Это был тяжелый, изнурительный труд, иногда у ученых голова шла кругом, и работа казалась безнадежной и напрасной. Они походили на людей, поднявшихся ночью на высокую гору и ждущих солнца, чтобы в его свете увидеть землю, скрытую до утра во мгле. Но вершину горы окутывали тяжелые тучи и туман, и, когда где-нибудь появлялся просвет, взорам людей открывалась лишь ничтожная часть ландшафта, а не весь он целиком. И они ждали, когда солнце поднимется выше и его яркие лучи пробьют толстый слой облаков. Настанет ли этот момент? Кто знает...
Прежде всего ученым следовало опровергнуть мнение тех, кто утверждал, что свитки - подделка.

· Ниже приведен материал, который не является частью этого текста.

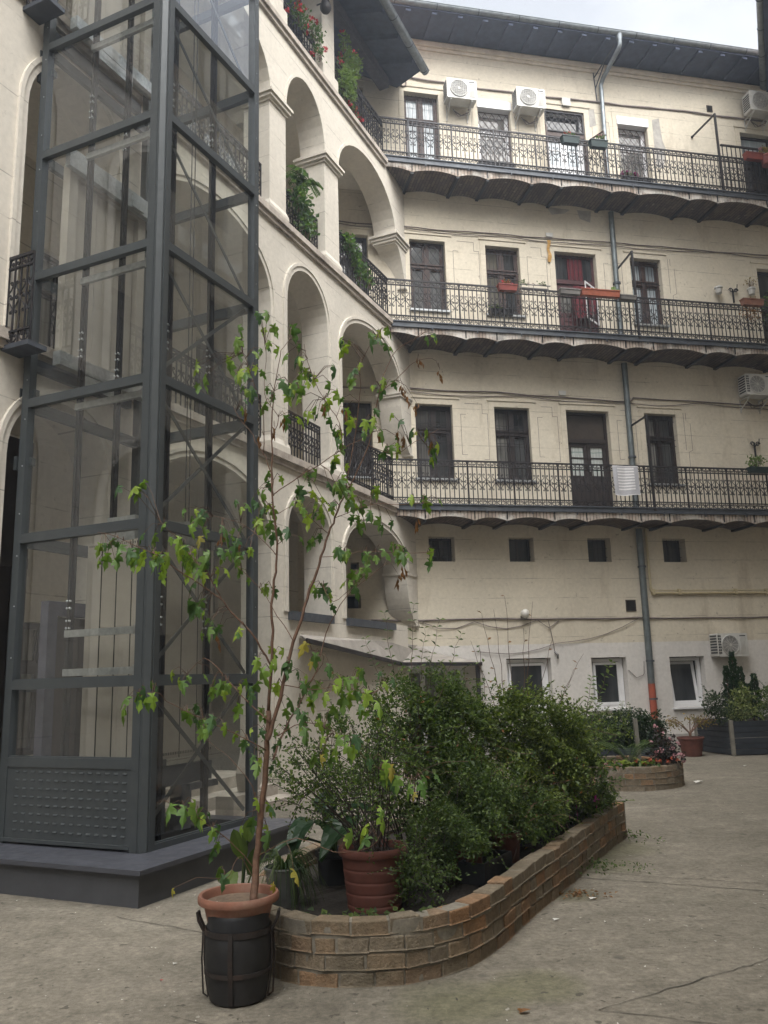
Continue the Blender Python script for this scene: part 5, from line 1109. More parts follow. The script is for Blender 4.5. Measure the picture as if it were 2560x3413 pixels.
# ------------------------------------------------------------------ brick planters
def catmull(P, n=6, closed=True):
    out = []; N = len(P)
    for i in range(N if closed else N-1):
        p0, p1, p2, p3 = (Vector(P[(i+k) % N if closed else max(0, min(N-1, i+k))]) for k in (-1, 0, 1, 2))
        for k in range(n):
            t = k/n; out.append(.5*((2*p1)+(p2-p0)*t+(2*p0-5*p1+4*p2-p3)*t*t+(3*p1-p0-3*p2+p3)*t**3))
    return out
def brick_planter(P, label, rows, rh, thick, seed, soilz, name='brick_planter', closed=True, smooth=6, blen=(.13, .25)):
    rng = random.Random(seed); C = catmull(P, smooth, closed) if smooth else [Vector(p) for p in P]; C.append(C[0])
    S = [0]
    for a, b in zip(C, C[1:]): S.append(S[-1]+(b-a).length)
    tot = S[-1]
    def at(s):
        s %= tot; lo = 0; hi = len(S)-1
        while hi-lo > 1:
            md = (lo+hi)//2
            if S[md] <= s: lo = md
            else: hi = md
        t = (s-S[lo])/max(1e-6, S[hi]-S[lo]); return C[lo].lerp(C[hi], t)
    cen = sum(C, Vector((0, 0)))/len(C)
    def nrm(s):
        d = at(s+.04)-at(s-.04); n = Vector((-d.y, d.x)).normalized(); p = at(s)
        return n
    area = sum(a.x*b.y-b.x*a.y for a, b in zip(C, C[1:])); sg = 1 if area > 0 else -1     # inward normal sign
    t = thing(name, (cen.x, cen.y, 0), label, 'planter'); m = MB()
    for r in range(rows):
        s = rng.uniform(0, .2); send = s+tot
        while s < send-.04:
            L = rng.uniform(*blen) if r < rows-1 else rng.uniform(blen[0]*1.15, blen[1]*1.1)
            L = min(L, send-s); j = .011
            if send-s-L < .06: L = send-s
            pr = rng.gauss(0, .003); zz = r*rh+rng.gauss(0, .0018); hh = rh-.014+rng.gauss(0, .0018)
            if r == rows-1: zz += .002; pr -= .003; hh += rng.gauss(.002, .004)
            tilt = rng.gauss(0, .0016); a, b = s+j*rng.uniform(.3, .9), s+L-j*rng.uniform(.3, .9)
            q = []
            for z in (zz, zz+hh):
                for u, v in ((a, 0), (b, 0), (b, 1), (a, 1)):
                    p = at(u); n = nrm(u)*sg; o = p+n*(-pr if v == 0 else thick)
                    q.append(m.P((o.x+rng.gauss(0, .0022), o.y+rng.gauss(0, .0022), z+(tilt if u == a else -tilt)+rng.gauss(0, .0022))))
            for f_ in ((0, 1, 2, 3), (4, 5, 6, 7), (0, 1, 5, 4), (1, 2, 6, 5), (2, 3, 7, 6), (3, 0, 4, 7)): m.fi([q[k] for k in f_])
            s += L
    o = m.build('bricks', 'planter_brick', t); bv = o.modifiers.new('worn_edges', 'BEVEL'); bv.width = .007; bv.segments = 2; bv.limit_method = 'NONE'
    mo_ = MB(); n = max(30, int(tot/.06)); H_ = rows*rh-.017
    ring = [(at(tot*k/n), nrm(tot*k/n)*sg) for k in range(n)]
    for (p, a), (q, b) in zip(ring, ring[1:]+ring[:1]):
        po, pi_, qo, qi = p+a*.009, p+a*(thick-.008), q+b*.009, q+b*(thick-.008)
        mo_.face(((po.x, po.y, -.01), (qo.x, qo.y, -.01), (qo.x, qo.y, H_), (po.x, po.y, H_))); mo_.face(((pi_.x, pi_.y, -.01), (qi.x, qi.y, -.01), (qi.x, qi.y, H_), (pi_.x, pi_.y, H_))); mo_.face(((po.x, po.y, H_), (qo.x, qo.y, H_), (qi.x, qi.y, H_), (pi_.x, pi_.y, H_)))
    mo_.build('mortar', 'mortar', t)
    so_ = MB(); cc = so_.P((cen.x, cen.y, soilz+.03)); rg = []
    for p, a in ring: q = p+a*(thick-.01); rg.append(so_.P((q.x, q.y, soilz+rng.gauss(0, .006))))
    for k in range(len(rg)): so_.fi((cc, rg[k], rg[(k+1) % len(rg)]))
    so_.build('soil', 'soil', t); return t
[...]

В археологии фальсификации не редкость, но еще чаще случается, что фальсификацией объявляют любую новую находку, в особенности, если она противоречит привычным представлениям или, напротив, целиком их подтверждает. В свое время фальсификацией считали троянские раскопки Шлимана и величайшие приобретения Виганда для Берлинского музея - богиню сидящую и богиню стоящую.
Какую цель преследуют люди, фабрикуя подделки? Большей частью они хотят нажиться, реже ими руководит честолюбие или стремление к "сенсации", в совершенно исключительных случаях фальсификатор ученый-шутник, которому доставляет тайное наслаждение водить за нос чрезмерно серьезную братию господ-профессоров.